§ WHAT IS BEING ASKED
Write out the whole listing exactly as it stands.

§ RECORDED INFORMATION
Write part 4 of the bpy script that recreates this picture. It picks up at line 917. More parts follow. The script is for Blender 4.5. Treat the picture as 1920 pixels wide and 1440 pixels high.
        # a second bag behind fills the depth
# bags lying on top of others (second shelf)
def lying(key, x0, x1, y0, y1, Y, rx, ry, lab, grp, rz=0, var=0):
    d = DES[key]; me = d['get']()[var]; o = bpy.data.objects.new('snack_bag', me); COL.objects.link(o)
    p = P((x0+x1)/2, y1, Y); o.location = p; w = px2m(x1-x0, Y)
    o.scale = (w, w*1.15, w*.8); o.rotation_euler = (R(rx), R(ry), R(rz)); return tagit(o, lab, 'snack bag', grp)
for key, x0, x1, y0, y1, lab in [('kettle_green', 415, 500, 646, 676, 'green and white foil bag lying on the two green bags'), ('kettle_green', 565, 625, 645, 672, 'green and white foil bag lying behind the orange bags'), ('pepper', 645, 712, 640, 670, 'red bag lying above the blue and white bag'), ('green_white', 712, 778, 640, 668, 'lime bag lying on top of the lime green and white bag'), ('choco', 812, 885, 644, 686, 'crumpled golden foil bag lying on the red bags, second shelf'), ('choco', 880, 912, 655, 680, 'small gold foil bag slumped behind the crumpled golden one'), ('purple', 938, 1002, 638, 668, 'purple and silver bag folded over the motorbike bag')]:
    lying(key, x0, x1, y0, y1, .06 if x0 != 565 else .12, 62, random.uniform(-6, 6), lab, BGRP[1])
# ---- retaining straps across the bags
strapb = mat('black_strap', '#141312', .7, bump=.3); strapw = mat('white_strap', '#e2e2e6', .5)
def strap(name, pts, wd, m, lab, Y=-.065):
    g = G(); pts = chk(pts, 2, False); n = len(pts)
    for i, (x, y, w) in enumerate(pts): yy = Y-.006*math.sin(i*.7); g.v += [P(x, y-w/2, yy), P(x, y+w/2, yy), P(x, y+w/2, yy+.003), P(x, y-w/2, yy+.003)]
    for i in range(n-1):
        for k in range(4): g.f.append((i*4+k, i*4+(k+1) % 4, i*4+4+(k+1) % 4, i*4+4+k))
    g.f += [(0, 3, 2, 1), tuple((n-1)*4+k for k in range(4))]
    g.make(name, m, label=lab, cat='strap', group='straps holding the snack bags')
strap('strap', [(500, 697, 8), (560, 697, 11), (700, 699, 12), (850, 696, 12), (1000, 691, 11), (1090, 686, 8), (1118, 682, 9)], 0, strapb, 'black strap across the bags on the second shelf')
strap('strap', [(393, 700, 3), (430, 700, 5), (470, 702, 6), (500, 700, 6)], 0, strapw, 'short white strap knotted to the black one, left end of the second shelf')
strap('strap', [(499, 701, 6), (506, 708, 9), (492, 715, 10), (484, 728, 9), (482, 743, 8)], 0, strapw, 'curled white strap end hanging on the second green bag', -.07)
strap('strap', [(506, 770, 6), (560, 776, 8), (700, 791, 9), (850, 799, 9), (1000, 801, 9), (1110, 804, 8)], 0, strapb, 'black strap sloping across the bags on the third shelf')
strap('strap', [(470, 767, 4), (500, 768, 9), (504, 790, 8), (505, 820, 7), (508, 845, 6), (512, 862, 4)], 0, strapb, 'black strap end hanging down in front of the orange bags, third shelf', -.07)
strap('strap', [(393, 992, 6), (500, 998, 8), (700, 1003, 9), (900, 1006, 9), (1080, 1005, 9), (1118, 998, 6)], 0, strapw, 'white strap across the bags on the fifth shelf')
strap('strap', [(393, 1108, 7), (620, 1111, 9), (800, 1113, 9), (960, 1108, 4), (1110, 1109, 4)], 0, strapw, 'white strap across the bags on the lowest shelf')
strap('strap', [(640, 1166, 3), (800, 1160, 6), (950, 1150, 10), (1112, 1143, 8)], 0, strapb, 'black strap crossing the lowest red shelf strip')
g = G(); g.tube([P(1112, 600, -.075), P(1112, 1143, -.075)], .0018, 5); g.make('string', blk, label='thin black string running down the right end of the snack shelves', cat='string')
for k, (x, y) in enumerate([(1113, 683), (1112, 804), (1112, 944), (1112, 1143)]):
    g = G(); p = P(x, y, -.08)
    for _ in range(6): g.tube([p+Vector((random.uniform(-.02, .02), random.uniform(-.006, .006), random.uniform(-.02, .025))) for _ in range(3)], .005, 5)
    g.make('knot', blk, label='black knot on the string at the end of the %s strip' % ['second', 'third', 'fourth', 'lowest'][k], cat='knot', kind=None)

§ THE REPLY
Write part 4 of the bpy script that recreates this picture. It picks up at line 917. More parts follow. The script is for Blender 4.5. Treat the picture as 1920 pixels wide and 1440 pixels high.
        # a second bag behind fills the depth
# bags lying on top of others (second shelf)
def lying(key, x0, x1, y0, y1, Y, rx, ry, lab, grp, rz=0, var=0):
    d = DES[key]; me = d['get']()[var]; o = bpy.data.objects.new('snack_bag', me); COL.objects.link(o)
    p = P((x0+x1)/2, y1, Y); o.location = p; w = px2m(x1-x0, Y)
    o.scale = (w, w*1.15, w*.8); o.rotation_euler = (R(rx), R(ry), R(rz)); return tagit(o, lab, 'snack bag', grp)
for key, x0, x1, y0, y1, lab in [('kettle_green', 415, 500, 646, 676, 'green and white foil bag lying on the two green bags'), ('kettle_green', 565, 625, 645, 672, 'green and white foil bag lying behind the orange bags'), ('pepper', 645, 712, 640, 670, 'red bag lying above the blue and white bag'), ('green_white', 712, 778, 640, 668, 'lime bag lying on top of the lime green and white bag'), ('choco', 812, 885, 644, 686, 'crumpled golden foil bag lying on the red bags, second shelf'), ('choco', 880, 912, 655, 680, 'small gold foil bag slumped behind the crumpled golden one'), ('purple', 938, 1002, 638, 668, 'purple and silver bag folded over the motorbike bag')]:
    lying(key, x0, x1, y0, y1, .06 if x0 != 565 else .12, 62, random.uniform(-6, 6), lab, BGRP[1])
# ---- retaining straps across the bags
strapb = mat('black_strap', '#141312', .7, bump=.3); strapw = mat('white_strap', '#e2e2e6', .5)
def strap(name, pts, wd, m, lab, Y=-.065):
    g = G(); pts = chk(pts, 2, False); n = len(pts)
    for i, (x, y, w) in enumerate(pts): yy = Y-.006*math.sin(i*.7); g.v += [P(x, y-w/2, yy), P(x, y+w/2, yy), P(x, y+w/2, yy+.003), P(x, y-w/2, yy+.003)]
    for i in range(n-1):
        for k in range(4): g.f.append((i*4+k, i*4+(k+1) % 4, i*4+4+(k+1) % 4, i*4+4+k))
    g.f += [(0, 3, 2, 1), tuple((n-1)*4+k for k in range(4))]
    g.make(name, m, label=lab, cat='strap', group='straps holding the snack bags')
strap('strap', [(500, 697, 8), (560, 697, 11), (700, 699, 12), (850, 696, 12), (1000, 691, 11), (1090, 686, 8), (1118, 682, 9)], 0, strapb, 'black strap across the bags on the second shelf')
strap('strap', [(393, 700, 3), (430, 700, 5), (470, 702, 6), (500, 700, 6)], 0, strapw, 'short white strap knotted to the black one, left end of the second shelf')
strap('strap', [(499, 701, 6), (506, 708, 9), (492, 715, 10), (484, 728, 9), (482, 743, 8)], 0, strapw, 'curled white strap end hanging on the second green bag', -.07)
strap('strap', [(506, 770, 6), (560, 776, 8), (700, 791, 9), (850, 799, 9), (1000, 801, 9), (1110, 804, 8)], 0, strapb, 'black strap sloping across the bags on the third shelf')
strap('strap', [(470, 767, 4), (500, 768, 9), (504, 790, 8), (505, 820, 7), (508, 845, 6), (512, 862, 4)], 0, strapb, 'black strap end hanging down in front of the orange bags, third shelf', -.07)
strap('strap', [(393, 992, 6), (500, 998, 8), (700, 1003, 9), (900, 1006, 9), (1080, 1005, 9), (1118, 998, 6)], 0, strapw, 'white strap across the bags on the fifth shelf')
strap('strap', [(393, 1108, 7), (620, 1111, 9), (800, 1113, 9), (960, 1108, 4), (1110, 1109, 4)], 0, strapw, 'white strap across the bags on the lowest shelf')
strap('strap', [(640, 1166, 3), (800, 1160, 6), (950, 1150, 10), (1112, 1143, 8)], 0, strapb, 'black strap crossing the lowest red shelf strip')
g = G(); g.tube([P(1112, 600, -.075), P(1112, 1143, -.075)], .0018, 5); g.make('string', blk, label='thin black string running down the right end of the snack shelves', cat='string')
for k, (x, y) in enumerate([(1113, 683), (1112, 804), (1112, 944), (1112, 1143)]):
    g = G(); p = P(x, y, -.08)
    for _ in range(6): g.tube([p+Vector((random.uniform(-.02, .02), random.uniform(-.006, .006), random.uniform(-.02, .025))) for _ in range(3)], .005, 5)
    g.make('knot', blk, label='black knot on the string at the end of the %s strip' % ['second', 'third', 'fourth', 'lowest'][k], cat='knot', kind=None)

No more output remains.